◆ **WHAT TO DO**:
Search the data below for the word "from" and copy each line that holds it.

◆ **GIVEN MATERIAL**:
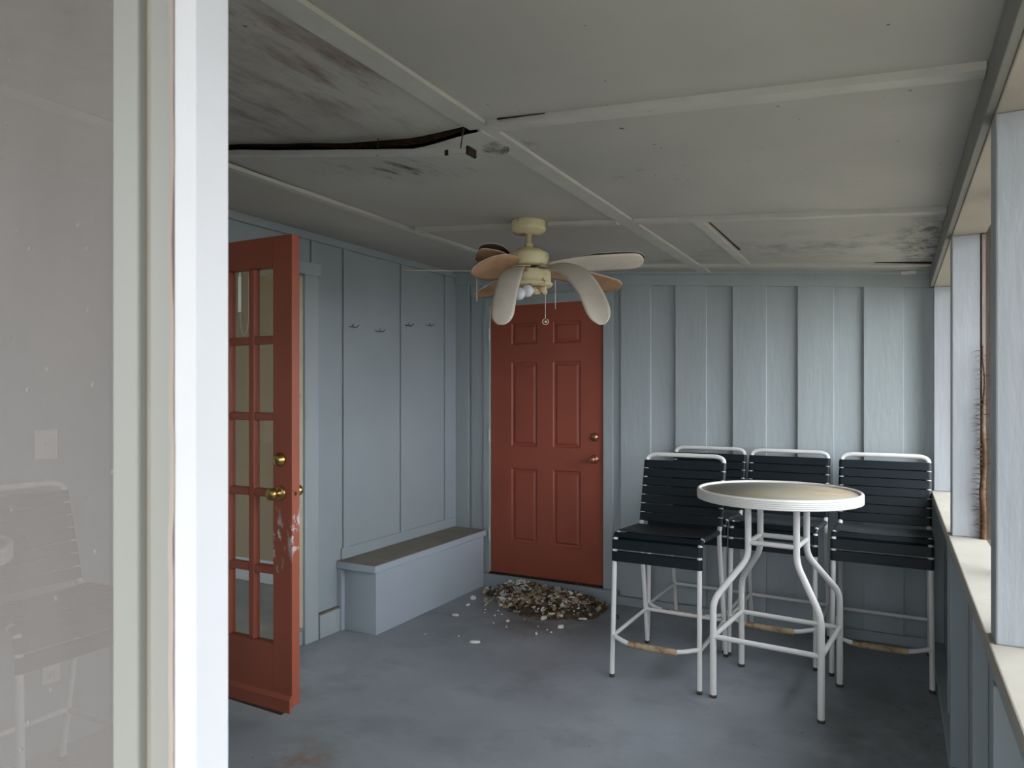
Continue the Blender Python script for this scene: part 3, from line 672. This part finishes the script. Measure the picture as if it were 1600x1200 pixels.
# ------------------------------------------------------------------ bar stools (local: front feet at y=0, facing -y)
TR = .0125
def make_stool(label):
    t = thing('bar_stool', label, 'bar stool', (0, 0, 0), 0, 'strap bar stools')
    hw = .220; fw = .226
    side = {}
    for s in (-1, 1):
        prof = [(s*fw, 0, .012), (s*(hw), .022, .60), (s*hw, .030, .735), (s*hw, .44, .715), (s*hw, .475, .80), (s*hw, .535, 1.03)]
        pts = bend(prof[:4]+[(s*hw, .445, .715)], [.02, .085, .001])
        side[s] = pts
        MB().tube(bend(prof[:3]+[(s*hw, .16, .729)], [.05, .075], 9), TR).obj('leg', 'tube', t)
        MB().tube([(s*fw, .575, .012), (s*hw, .45, .62), (s*hw, .438, .712)], TR).obj('leg', 'tube', t)
        for (y, ) in ((0,), (.575,)):
            MB().lathe([(0, 0), (.0135, 0), (.0138, .016), (.0127, .017), (0, .017)], (s*fw, y, 0), 14).obj('foot_cap', 'cap', t)
    b = MB()
    for s in (-1, 1): b.tube([(s*hw, .15, .7295), (s*hw, .40, .717)], TR)
    b.box(-hw, hw, .432, .452, .690, .704)
    b.obj('seat_rail', 'tube', t)
    path = bend([(-hw, .39, .717), (-hw, .455, .714), (-hw, .495, .87), (-hw, .545, 1.045), (-hw, .562, 1.112), (hw, .562, 1.112), (hw, .545, 1.045), (hw, .495, .87), (hw, .455, .714), (hw, .39, .717)], [.05, .02, .02, .07, .07, .02, .02, .05], 8)
    MB().tube(path, TR).obj('back_frame', 'tube', t)
    zf = .208
    for s in (-1, 1):
        y0 = .0 + .022*zf/.6; y1 = .575-.125*zf/.62
        MB().tube([(s*fw, y0, zf), (s*fw, y1, zf)], .0105).obj('stretcher', 'tube', t)
    MB().tube([(-fw, y1, zf+.004), (fw, y1, zf+.004)], .0105).obj('stretcher', 'tube', t)
    fp = bend([(-fw, y0, zf+.006), (-.13, y0-.042, zf-.014), (.13, y0-.042, zf-.014), (fw, y0, zf+.006)], [.06, .06], 8)
    fr = MB().tube(fp, .0115).obj('footrest', 'tube', t)
    MB().tube([(-.125, y0-.042, zf-.014), (.125, y0-.042, zf-.014)], .0155, 16).obj('grip_sleeve', 'grip', fr)
    # straps: flat loops wound round both side tubes
    def strap(b, c, tdir, nrm, w, mi=0, half=hw, sagv=0):
        """c: centre (y,z) on the tube axis, tdir: direction along tube (y,z), nrm: outward face normal (y,z)"""
        c = Vector((0, c[0], c[1])); td = Vector((0, tdir[0], tdir[1])).normalized(); nn = Vector((0, nrm[0], nrm[1])).normalized()
        sec = []; R = TR+.0022; ex = half
        n = 10
        sec.append((0, -R+.0, sagv)); 
        path = []
        for k in range(-8, 9): path.append((ex*k/8, R-sagv*(1-(k/8)**2)))
        arcR = [(ex+R*math.sin(math.pi*q/8), R*math.cos(math.pi*q/8)) for q in range(1, 8)]
        back = [(ex*k/8, -R) for k in range(8, -9, -1)]
        arcL = [(-ex-R*math.sin(math.pi*q/8), -R*math.cos(math.pi*q/8)) for q in range(1, 8)]
        loop = path+arcR+back+arcL; m = len(loop); vs = []
        cx = 0
        inner = []
        for (x, h) in loop:
            L_ = 1-.0022/R
            inner.append((x if abs(x) <= ex else math.copysign(ex+(abs(x)-ex)*L_, x), h*L_))
        e = .0035
        for (lp, ww) in ((loop, w/2-e*.3), (loop, -w/2+e*.3), (inner, -w/2), (inner, w/2)):
            for (x, h) in lp: vs.append(Vector((x, 0, 0))+c+td*ww+nn*h)
        fs = []
        for r in range(4):
            for k in range(m): fs.append((r*m+k, r*m+(k+1) % m, ((r+1) % 4)*m+(k+1) % m, ((r+1) % 4)*m+k))
        b.add(vs, fs, mi, False)
    b = MB()
    # two straps on the down-turned front
    strap(b, (.0225, .622), (.02, 1), (-1, .02), .052)
    strap(b, (.0275, .683), (.06, 1), (-1, .06), .050)
    ang = math.radians(52)
    strap(b, (.047, .7225), (math.cos(ang), math.sin(ang)), (-math.sin(ang), math.cos(ang)), .030)
    dy, dz = .41, -.02; y = .098
    for k in range(6):
        strap(b, (y, .7325-(y-.07)*.0488), (1, -.0488), (.0488, 1), .051, 1, sagv=.007); y += .0565
    b.obj('seat', ['strap', 'strap_top'], t)
    b = MB()
    z = .761
    for k in range(7):
        # follow the reclining upright
        yy = .468+(.495-.468)*(z-.765)/.105 if z < .87 else .495+(.545-.495)*(z-.87)/.175
        strap(b, (yy, z), (.27, 1), (-1, .27), .0465); z += .0490
    b.obj('backrest', 'strap', t)
    return t
st = make_stool('white-framed stool with black straps, front left beside the round table, nearest the red door side')
def put(o, x, y, rz): o.location = (x, y, 0); o.rotation_euler = (0, 0, math.radians(rz))
put(st, -1.067, 3.515, -.8)
dup(st, 'white-framed stool with black straps against the back wall, hidden behind the front left stool', (-1.077, 4.148, 0), math.radians(-1.5))
dup(st, 'white-framed stool with black straps behind the round table, middle of the back row', (-.598, 4.115, 0), math.radians(-2.5))
dup(st, 'white-framed stool with black straps right of the round table, next to the right wall', (-.066, 4.062, 0), math.radians(-1))
dup(st, 'white-framed strap stool seen hazily through the dusty pane, against the left wall', (-2.36, 1.455, 0), math.radians(90))

# ------------------------------------------------------------------ round bar tables
def make_table(label, loc, rz):
    t = thing('round_bar_table', label, 'bar table', loc, rz, 'round white bar tables')
    R = .383
    prof = [(R-.03, .944), (R-.004, .944)]
    for k in range(5):
        z0 = .946+k*.0088; prof += [(R, z0), (R+.001, z0+.0044), (R-.0015, z0+.0080)]
    prof += [(R-.002, .991), (R-.007, .994), (R-.014, .993), (R-.017, .986), (R-.017, .975)]
    MB().lathe(prof, n=96).obj('table_rim', 'rim', t)
    MB().lathe([(0, .984), (R-.0175, .984), (R-.0175, .968), (0, .968)], n=80).obj('table_panel', 'top', t)
    h, f = .112, .243
    for sx in (-1, 1):
        for sy in (-1, 1):
            p = bend([(sx*h, sy*h, .966), (sx*h, sy*h, .665), (sx*f, sy*f*.98, .468), (sx*f, sy*f*.98, .012)], [.05, .05], 9)
            MB().tube(p, .0155, 16).obj('leg', 'tube', t)
            MB().lathe([(0, 0), (.017, 0), (.0172, .014), (0, .015)], (sx*f, sy*f*.98, 0), 16).obj('foot_cap', 'cap', t)
    b = MB(); g = f*.98
    for z, r_, w_, q in ((.945, .0105, h, h), (.74, .0125, h, h), (.293, .0125, f, g)):
        for s in (-1, 1):
            MB().tube([(-w_, s*q, z), (w_, s*q, z)], r_).obj('stretcher', 'tube', t); MB().tube([(s*w_, -q, z), (s*w_, q, z)], r_).obj('stretcher', 'tube', t)
    return t
tb = make_table('round white bar table with a rust-stained beige top in front of the three right-hand stools', (-.51, 3.722, 0), math.radians(-5.5))
t2 = dup(tb, 'round bar table edge just showing at the far left behind the dusty pane', (-2.65, .925, 0), 0)

# ------------------------------------------------------------------ vine on the right window post
vn = thing('dead_vine', 'dead brown hairy vine climbing the outer edge of the second right-hand window post', 'vine', (.289, 3.19, .92))
pts = []; rv = random.Random(11)
for k in range(40):
    z = .0+.72*k/39; pts.append(Vector((.003*math.sin(z*25)+.004*noise.noise(Vector((0, 1, z*9))), -.012+.004*math.sin(z*18), z)))
MB().tube(pts, [.012*(1-k/52)**1.2 for k in range(40)], 8).obj('stem', 'vine', vn)
b = MB()
for k in range(170):
    z = rv.uniform(.02, .52) if k < 150 else rv.uniform(.5, .72); i = int(z/.72*39); p = pts[i]
    sd = -1 if rv.random() < .68 else 1
    l = rv.uniform(.015, .045); d = Vector((sd, rv.uniform(-.5, .1), rv.uniform(-.2, .35))).normalized()
    e = p+d*l; b.tube([p, p+d*l*.5+Vector((0, 0, .002)), e+Vector((0, 0, -.004*rv.random()))], [.0013, .0009, .0004], 5)
b.obj('rootlets', 'vine', vn)['kind'] = 'stuff'

# ------------------------------------------------------------------ debris by the red door
rd = random.Random(21)
def pile_h(x, y):
    h = 0
    for (cx, cy, rx, ry, hh) in ((-2.42, 4.62, .22, .14, .085), (-2.15, 4.52, .25, .20, .085), (-1.90, 4.50, .20, .18, .075), (-2.1, 4.35, .22, .16, .04)):
        q = ((x-cx)/rx)**2+((y-cy)/ry)**2
        h += hh*math.exp(-q*1.3)
    return h
b = MB()
n = 46
vs = []; fs = []
for j in range(n+1):
    for i in range(n+1):
        x = -2.70+.98*i/n; y = 4.10+.62*j/n
        z = pile_h(x, y)*.8+.018*noise.noise(Vector((x*30, y*30, 0)))-.014
        vs.append((x, y, max(z, -.004)))
for j in range(n):
    for i in range(n):
        q = (j*(n+1)+i, j*(n+1)+i+1, (j+1)*(n+1)+i+1, (j+1)*(n+1)+i)
        if max(vs[k][2] for k in q) > 0.0005: fs.append(q)
b.add(vs, fs, 2)
def flake(b, c, r, mi, th=.004):
    ax = Vector((rd.gauss(0, 1), rd.gauss(0, 1), rd.gauss(0, 1)+.8)).normalized(); q = ax.to_track_quat('Z', 'Y'); m = rd.choice((4, 5, 6))
    top = []; bot = []; el = rd.uniform(.45, 1)
    for k in range(m):
        a = 2*math.pi*(k+rd.uniform(-.25, .25))/m; rr = r*rd.uniform(.6, 1.1)
        p = Vector((rr*math.cos(a), rr*el*math.sin(a), rd.uniform(-.2, .2)*r)); top.append(c+q@(p+Vector((0, 0, th)))); bot.append(c+q@p)
    b.add(bot+top, [tuple(range(m))[::-1], tuple(range(m, 2*m))]+[(k, (k+1) % m, m+(k+1) % m, m+k) for k in range(m)], mi)
cnt = 0
while cnt < 1000:
    x = rd.gauss(-2.13, .24); y = rd.gauss(4.50, .13)
    if y > 4.70 or x < -2.68 or x > -1.72 or y < 4.1: continue
    h = pile_h(x, y)
    if h < .012 and rd.random() > .12: continue
    lft = x < -2.3
    w_ = rd.random()
    mi = 0 if w_ < (.36 if lft else .15) else 1 if w_ < .46 else 2 if w_ < .82 else 4 if w_ < .95 else 3
    if abs(x+2.28) < .12 and y < 4.42 and rd.random() < .6: mi = 3
    r = rd.choice((.009, .013, .017, .022, .030)) if mi != 2 else rd.uniform(.012, .03)
    flake(b, Vector((x, y, h*.85+.006+rd.uniform(-.004, .012))), r, mi, rd.uniform(.002, .008)); cnt += 1
o = tag(b.obj('debris_pile', ['chip_w', 'chip_t', 'chip_b', 'chip_y', 'chip_g']), 'heap of crumbled tan and brown debris on the floor below the red door', 'debris')
o['kind'] = 'stuff'
def chip(x, y, r, label, el=.55, m='chip_w', th=.012, group='loose chips on the porch floor', rz=None):
    b = MB(); nn = 9; top = []; bot = []; a0 = rd.uniform(0, 3) if rz is None else rz
    for k in range(nn):
        a = 2*math.pi*k/nn; rr = r*rd.uniform(.8, 1.1); X = rr*math.cos(a); Y = rr*el*math.sin(a)
        X, Y = X*math.cos(a0)-Y*math.sin(a0), X*math.sin(a0)+Y*math.cos(a0)
        bot.append((X, Y, .0003)); top.append((X*.85, Y*.85, th*rd.uniform(.8, 1.1)))
    b.add(bot+top, [tuple(range(nn))[::-1], tuple(range(nn, 2*nn))]+[(k, (k+1) % nn, nn+(k+1) % nn, nn+k) for k in range(nn)])
    o = b.obj('paint_chip', m, bevel=.0015); o.location = (x, y, 0); return tag(o, label, 'chip', group)
chip(-2.182, 3.619, .034, 'largest flat white chip lying furthest forward on the grey floor', rz=.3)
chip(-2.559, 4.0, .028, 'oval white chip on open floor in front of the bench, second forward from it', rz=.2)
chip(-2.609, 4.235, .021, 'white chip close to the bench front, between the wall corner and the heap')
chip(-2.665, 4.56, .026, 'off-white lump at the bench foot near the door threshold', m='chip_t', th=.03)
chip(-2.55, 4.53, .02, 'pale chip just left of the debris heap')
chip(-1.928, 3.921, .016, 'small white chip forward of the heap, left of a neighbouring crumb')
chip(-1.845, 4.10, .022, 'white chip forward of the right half of the heap', th=.02)
chip(-2.2, 4.06, .022, 'white chip directly in front of the yellowed left part of the heap')
chip(-2.013, 4.21, .026, 'white chip touching the front middle of the heap', th=.02)
chip(-1.79, 4.32, .034, 'long thin white splinter at the right front of the heap', el=.2, rz=.4)
chip(-2.40, 4.33, .022, 'white chip at the left front of the heap', m='chip_w', th=.018)
chip(-1.70, 4.62, .016, 'small tan crumb right of the heap near the stool leg', m='chip_t')
chip(-1.60, 4.45, .024, 'curled brown leaf scrap between the heap and the front left stool', m='chip_b', th=.02)
for (x, y) in ((-2.32, 3.66), (-2.30, 4.16), (-2.45, 4.2), (-2.36, 4.22), (-2.26, 3.98), (-1.86, 3.99), (-1.98, 4.05), (-1.90, 4.02), (-2.15, 3.95), (-2.52, 3.6), (-2.33, 4.12), (-2.42, 4.14), (-2.12, 4.14)):
    chip(x, y, .007, 'tiny white crumb scattered on the grey floor in front of the debris heap', .8, th=.007, group='tiny white crumbs on the porch floor')

# ------------------------------------------------------------------ unseen greenery added outside to block daylight
hd = MB(); rh = random.Random(9)  # leaf bank added to block the white sky behind the right openings
for k in range(1500):
    x = rh.gauss(7.5, .45); y = rh.uniform(-1, 12); z = rh.uniform(-.1, 1.3+.2*math.sin(y*2))
    c = Vector((x, y, z)); r = rh.uniform(.05, .12)
    a = Vector((rh.gauss(0, 1), rh.gauss(0, 1), rh.gauss(0, 1))).normalized(); q = a.to_track_quat('Z', 'Y')
    hd.add([c+q@Vector((-r, 0, 0)), c+q@Vector((0, -r*.5, .01)), c+q@Vector((r, 0, 0)), c+q@Vector((0, r*.5, .01))], [(0, 1, 2, 3)])
o = tag(hd.obj('added_hedge', 'leaf'), 'added bank of green leaves beyond the right-hand window openings, blocking the white sky', 'added_hedge'); o['kind'] = 'stuff'

sh = MB()  # tall leaf mass added only to shade the side of the near jamb
for k in range(2600):
    y = rh.uniform(-3.2, .75); x = rh.gauss(1.75, .22); z = rh.uniform(-.1, 2.9)
    c = Vector((x, y, z)); r = rh.uniform(.06, .12)
    a = Vector((rh.gauss(0, 1), rh.gauss(0, 1), rh.gauss(0, 1))).normalized(); q = a.to_track_quat('Z', 'Y')
    sh.add([c+q@Vector((-r, 0, 0)), c+q@Vector((0, -r*.55, .01)), c+q@Vector((r, 0, 0)), c+q@Vector((0, r*.55, .01))], [(0, 1, 2, 3)])
o = tag(sh.obj('added_shrub', 'leaf'), 'added tall leaf mass outside at the right of the doorway, shading the jamb', 'added_shrub'); o['kind'] = 'stuff'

◆ **THE SOLUTION**:
Continue the Blender Python script for this scene: part 3, from line 672. This part finishes the script. Measure the picture as if it were 1600x1200 pixels.
chip(-2.559, 4.0, .028, 'oval white chip on open floor in front of the bench, second forward from it', rz=.2)